On doit être d'autant plus circonspect dans cette espèce d'interprétation, que souvent plusieurs motifs concourrent à déterminer la volonté de celui qui parle dans une Loi, ou dans une Promesse. Il se peut que la volonté n'ait été déterminée que par la réunion de tous ces motifs, ou que chacun, pris à part, eût été suffisant pour la déterminer : Dans le prémier cas, si l’on est bien certain que le Législateur, ou les Contractans n'ont voulu la Loi, ou le Contrat qu'en considération de plusieurs motifs, de plusieurs raisons prises ensemble ; l'interprétation & l'application doivent se faire d'une manière convenable à toutes ces raisons réunies, & on n'en peut négliger aucune. Mais dans le sécond cas, quand il est évident que chacune des raisons qui ont concourru à déterminer la volonté, étoit suffisante pour produire cet effet, ensorte que l'Auteur de l' Acte dont il s'agit eût voulu pour chacune de ces raisons prise à part, la même chose qu'il a voulu pour toutes ensemble ; ses paroles se doivent interpréter & appliquer de manière qu'elles puissent convenir à chacune de ces mêmes raisons, prise en particulier. Supposons qu'un Prince ait promis certains avantages à tous les Protestans & Artisans étrangers qui viendront s'établir dans ses Etats : Si ce Prince ne manque point de sujets, mais seulement d'Artisans, & si d'un autre côté il paroît qu'il ne veut point d'autres sujets que des Protestans ; on doit interpréter sa promesse de manière qu'elle ne regarde que les Etrangers qui réuniront ces deux qualités de Protestant & d'Artisan. Mais s'il est évident que ce Prince cherche à peupler son pays, & que tout en préférant les sujets Protestans à d'autres, il a en particulier un si grand besoin d'Artisans, qu'il les recevra volontiers, de quelque Religion qu'ils soient ; il faut prendre ses paroles dans un sens disjonctif, ensorte qu'il suffira d'être ou Protestant, ou Artisan, pour joüir des avantages promis.

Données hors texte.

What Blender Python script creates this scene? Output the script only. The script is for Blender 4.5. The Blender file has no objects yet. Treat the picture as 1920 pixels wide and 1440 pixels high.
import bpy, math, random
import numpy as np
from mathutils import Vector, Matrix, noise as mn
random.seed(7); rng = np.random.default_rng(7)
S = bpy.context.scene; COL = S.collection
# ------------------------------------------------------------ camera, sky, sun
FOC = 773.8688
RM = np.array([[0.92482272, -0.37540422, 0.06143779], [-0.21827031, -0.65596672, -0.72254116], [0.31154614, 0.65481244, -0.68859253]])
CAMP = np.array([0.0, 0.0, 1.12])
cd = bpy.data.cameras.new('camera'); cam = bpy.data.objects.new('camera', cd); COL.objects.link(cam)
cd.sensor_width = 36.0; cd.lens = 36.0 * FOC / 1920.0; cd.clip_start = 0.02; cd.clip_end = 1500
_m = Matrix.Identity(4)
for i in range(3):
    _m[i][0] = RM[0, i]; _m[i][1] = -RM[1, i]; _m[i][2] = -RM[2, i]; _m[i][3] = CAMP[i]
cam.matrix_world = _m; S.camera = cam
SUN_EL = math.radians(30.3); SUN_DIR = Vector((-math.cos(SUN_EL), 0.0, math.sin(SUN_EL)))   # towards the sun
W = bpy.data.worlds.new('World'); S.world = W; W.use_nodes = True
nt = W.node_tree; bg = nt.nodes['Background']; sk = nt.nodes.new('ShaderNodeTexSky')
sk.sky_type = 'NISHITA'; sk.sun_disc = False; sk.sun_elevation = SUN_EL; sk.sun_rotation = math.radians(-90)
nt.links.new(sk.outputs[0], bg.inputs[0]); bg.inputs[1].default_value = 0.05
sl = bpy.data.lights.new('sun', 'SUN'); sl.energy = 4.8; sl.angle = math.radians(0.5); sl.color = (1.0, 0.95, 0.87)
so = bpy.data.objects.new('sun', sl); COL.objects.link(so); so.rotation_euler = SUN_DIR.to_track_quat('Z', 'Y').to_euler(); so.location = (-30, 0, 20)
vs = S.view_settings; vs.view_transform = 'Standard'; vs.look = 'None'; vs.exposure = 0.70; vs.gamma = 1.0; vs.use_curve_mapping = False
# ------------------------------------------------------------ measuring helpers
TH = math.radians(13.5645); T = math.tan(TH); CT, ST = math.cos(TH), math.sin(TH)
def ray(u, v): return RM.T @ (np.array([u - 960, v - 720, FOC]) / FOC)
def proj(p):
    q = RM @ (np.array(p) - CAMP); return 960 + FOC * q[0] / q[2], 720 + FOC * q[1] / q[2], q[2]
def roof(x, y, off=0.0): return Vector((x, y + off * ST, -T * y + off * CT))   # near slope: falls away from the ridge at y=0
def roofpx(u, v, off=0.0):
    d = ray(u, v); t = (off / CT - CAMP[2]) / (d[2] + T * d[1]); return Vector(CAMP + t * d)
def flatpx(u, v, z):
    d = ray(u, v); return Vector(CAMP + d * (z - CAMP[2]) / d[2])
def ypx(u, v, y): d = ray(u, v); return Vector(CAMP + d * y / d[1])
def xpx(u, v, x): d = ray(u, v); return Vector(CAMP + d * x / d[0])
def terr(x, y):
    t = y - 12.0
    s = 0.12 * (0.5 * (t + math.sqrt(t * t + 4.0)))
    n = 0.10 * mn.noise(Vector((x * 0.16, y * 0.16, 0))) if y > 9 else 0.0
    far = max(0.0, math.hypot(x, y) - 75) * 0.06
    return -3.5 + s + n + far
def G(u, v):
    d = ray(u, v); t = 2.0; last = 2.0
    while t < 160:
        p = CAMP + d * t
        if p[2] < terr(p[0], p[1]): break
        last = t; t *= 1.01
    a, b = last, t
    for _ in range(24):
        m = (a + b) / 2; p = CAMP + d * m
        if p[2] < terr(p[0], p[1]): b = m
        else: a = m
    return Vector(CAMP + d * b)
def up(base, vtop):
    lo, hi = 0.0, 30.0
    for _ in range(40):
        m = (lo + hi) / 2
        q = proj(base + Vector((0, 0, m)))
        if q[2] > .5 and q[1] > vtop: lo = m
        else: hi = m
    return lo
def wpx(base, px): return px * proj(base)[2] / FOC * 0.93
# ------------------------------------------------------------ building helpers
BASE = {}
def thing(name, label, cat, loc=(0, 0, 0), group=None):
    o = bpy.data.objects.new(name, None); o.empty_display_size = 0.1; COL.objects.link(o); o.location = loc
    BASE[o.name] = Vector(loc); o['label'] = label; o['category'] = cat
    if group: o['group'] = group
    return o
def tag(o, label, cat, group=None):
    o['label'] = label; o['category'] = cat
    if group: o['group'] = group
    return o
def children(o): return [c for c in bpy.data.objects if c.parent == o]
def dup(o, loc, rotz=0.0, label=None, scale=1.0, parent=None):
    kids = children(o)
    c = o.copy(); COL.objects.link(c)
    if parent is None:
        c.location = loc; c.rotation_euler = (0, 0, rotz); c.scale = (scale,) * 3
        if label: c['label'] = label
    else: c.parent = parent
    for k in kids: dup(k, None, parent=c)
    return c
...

§.289 De ce qui fait la raison suffisante d'un acte de la volonté.
Pour éviter les longueurs & l'embarras de l'expression, nous appellerons Raison suffisante d'un acte de la volonté, ce qui a produit cet acte, ce qui a déterminé la volonté dans l'occasion dont il s'agit ; soit que la volonté ait été déterminée par une seule raison, soit qu'elle l'ait été par plusieurs raisons prises ensemble. Il se trouvera donc quelquefois que cette raison suffisante consiste dans la réunion de plusieurs raisons diverses, de façon que là où une seule de ces raisons manque, la raison suffisante n'y est plus : Et dans le cas où nous disons que plusieurs motifs, plusieurs raisons ont concourru à déterminer la volonté, ensorte cependant que chacune en particulier eût été capable de produire seule le même effet ; il y aura alors plusieurs raisons suffisantes d'un seul & même Acte de la volonté. Cela se voit tous les jours : Un Prince, par exemple, déclarera la Guerre pour trois ou quatre injures reçûës, dont chacune auroit été suffisante pour opérer la déclaration de Guerre.